Scenes as source code:
--
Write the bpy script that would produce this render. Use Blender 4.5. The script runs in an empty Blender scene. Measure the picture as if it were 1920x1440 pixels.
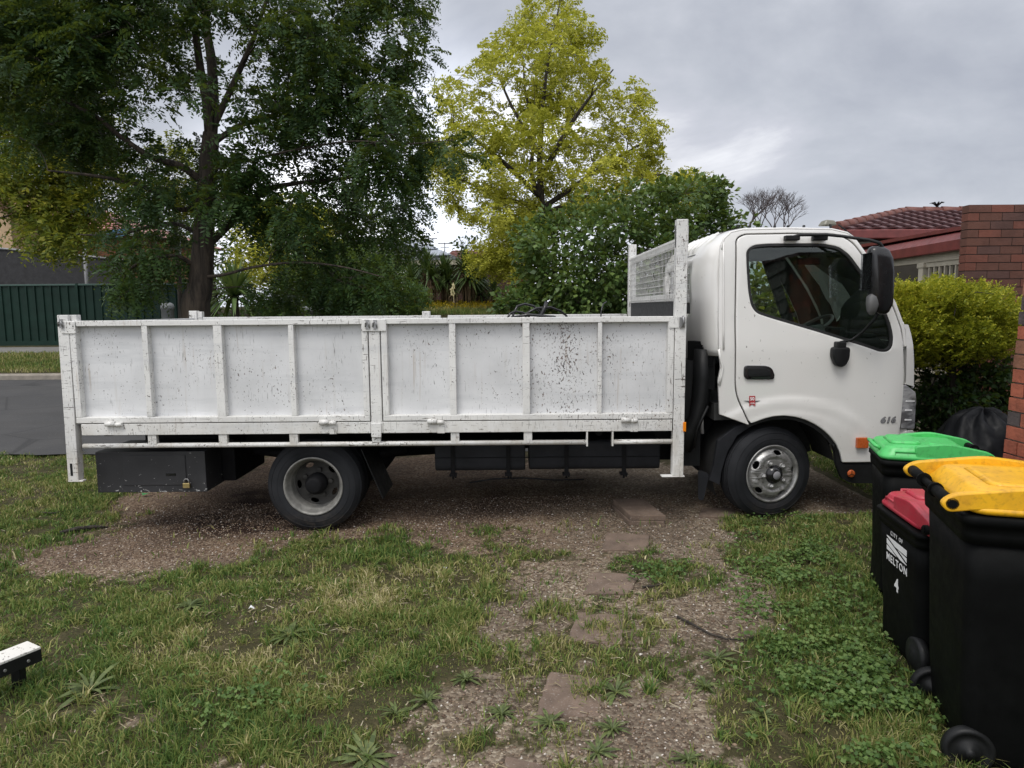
import bpy, bmesh, math, random
import numpy as np
from mathutils import Vector, Matrix

S = bpy.context.scene
R_ = math.radians
COL = S.collection
rng = np.random.default_rng(7)
random.seed(7)

# ------------------------------------------------------------------ camera
PITCH, ROLL, EYE, FPX = 6.33, -0.45, 1.8, 1280.0
cam = bpy.data.objects.new('camera', bpy.data.cameras.new('camera'))
COL.objects.link(cam)
cam.data.sensor_width = 36.0
cam.data.lens = FPX / 1920 * 36
cam.data.clip_start, cam.data.clip_end = 0.05, 3000
CR = Matrix.Rotation(R_(90 - PITCH), 3, 'X') @ Matrix.Rotation(R_(ROLL), 3, 'Z')
cam.matrix_world = Matrix.Translation((0, 0, EYE)) @ CR.to_4x4()
S.camera = cam

# ------------------------------------------------------------------ world: overcast sky
SUN_EL, SUN_AZ = 60.0, 207.0           # azimuth measured from +Y clockwise: sun behind the camera, a little left
W = bpy.data.worlds.new('World'); S.world = W
W.use_nodes = True
nt = W.node_tree; nt.nodes.clear()
def wn(t, **k):
    n = nt.nodes.new(t)
    for a, b in k.items(): setattr(n, a, b)
    return n
L = nt.links.new
out = wn('ShaderNodeOutputWorld')
tc = wn('ShaderNodeTexCoord')
sky = wn('ShaderNodeTexSky', sky_type='NISHITA', sun_disc=False)
sky.sun_elevation = R_(SUN_EL); sky.sun_rotation = R_(SUN_AZ)
bsky = wn('ShaderNodeBackground'); bsky.inputs[1].default_value = 0.09
L(sky.outputs[0], bsky.inputs[0])
mp = wn('ShaderNodeMapping'); mp.inputs['Scale'].default_value = (1.0, 1.0, 1.9); mp.inputs['Location'].default_value = (0.35, 0.1, 0.25)
L(tc.outputs['Generated'], mp.inputs[0])
n1 = wn('ShaderNodeTexNoise'); n1.inputs['Scale'].default_value = 2.9; n1.inputs['Detail'].default_value = 7; n1.inputs['Roughness'].default_value = 0.56; n1.inputs['Distortion'].default_value = 0.25
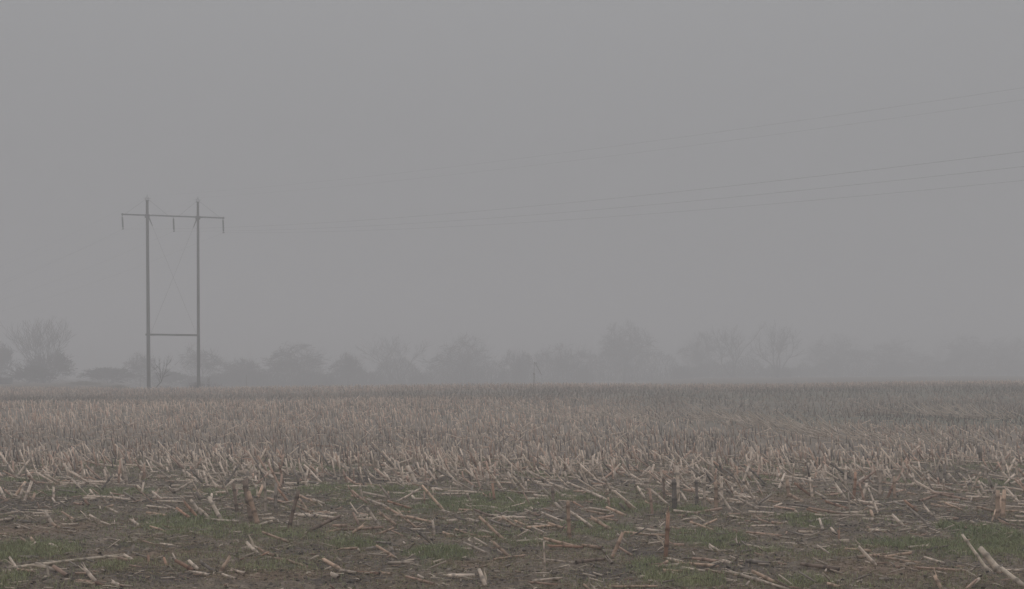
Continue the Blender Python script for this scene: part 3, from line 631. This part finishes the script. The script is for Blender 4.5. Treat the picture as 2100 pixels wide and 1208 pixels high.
--
Work to complete:
Pictures in the records above are left out; print everything else exactly as written.

Output of the exercise:
Write the bpy script that would produce this render. Use Blender 4.5. The script runs in an empty Blender scene. Measure the picture as if it were 1920x1440 pixels.
import bpy, bmesh, math, random
import numpy as np
from mathutils import Vector, Matrix

S = bpy.context.scene
R_ = math.radians
COL = S.collection
rng = np.random.default_rng(7)
random.seed(7)

# ------------------------------------------------------------------ camera
PITCH, ROLL, EYE, FPX = 6.33, -0.45, 1.8, 1280.0
cam = bpy.data.objects.new('camera', bpy.data.cameras.new('camera'))
COL.objects.link(cam)
cam.data.sensor_width = 36.0
cam.data.lens = FPX / 1920 * 36
cam.data.clip_start, cam.data.clip_end = 0.05, 3000
CR = Matrix.Rotation(R_(90 - PITCH), 3, 'X') @ Matrix.Rotation(R_(ROLL), 3, 'Z')
cam.matrix_world = Matrix.Translation((0, 0, EYE)) @ CR.to_4x4()
S.camera = cam

# ------------------------------------------------------------------ world: overcast sky
SUN_EL, SUN_AZ = 60.0, 207.0           # azimuth measured from +Y clockwise: sun behind the camera, a little left
W = bpy.data.worlds.new('World'); S.world = W
W.use_nodes = True
nt = W.node_tree; nt.nodes.clear()
def wn(t, **k):
    n = nt.nodes.new(t)
    for a, b in k.items(): setattr(n, a, b)
    return n
L = nt.links.new
out = wn('ShaderNodeOutputWorld')
tc = wn('ShaderNodeTexCoord')
sky = wn('ShaderNodeTexSky', sky_type='NISHITA', sun_disc=False)
sky.sun_elevation = R_(SUN_EL); sky.sun_rotation = R_(SUN_AZ)
bsky = wn('ShaderNodeBackground'); bsky.inputs[1].default_value = 0.09
L(sky.outputs[0], bsky.inputs[0])
mp = wn('ShaderNodeMapping'); mp.inputs['Scale'].default_value = (1.0, 1.0, 1.9); mp.inputs['Location'].default_value = (0.35, 0.1, 0.25)
L(tc.outputs['Generated'], mp.inputs[0])
n1 = wn('ShaderNodeTexNoise'); n1.inputs['Scale'].default_value = 2.9; n1.inputs['Detail'].default_value = 7; n1.inputs['Roughness'].default_value = 0.56; n1.inputs['Distortion'].default_value = 0.25
Continue the Blender Python script for this scene: part 3, from line 631. This part finishes the script. The script is for Blender 4.5. Treat the picture as 2100 pixels wide and 1208 pixels high.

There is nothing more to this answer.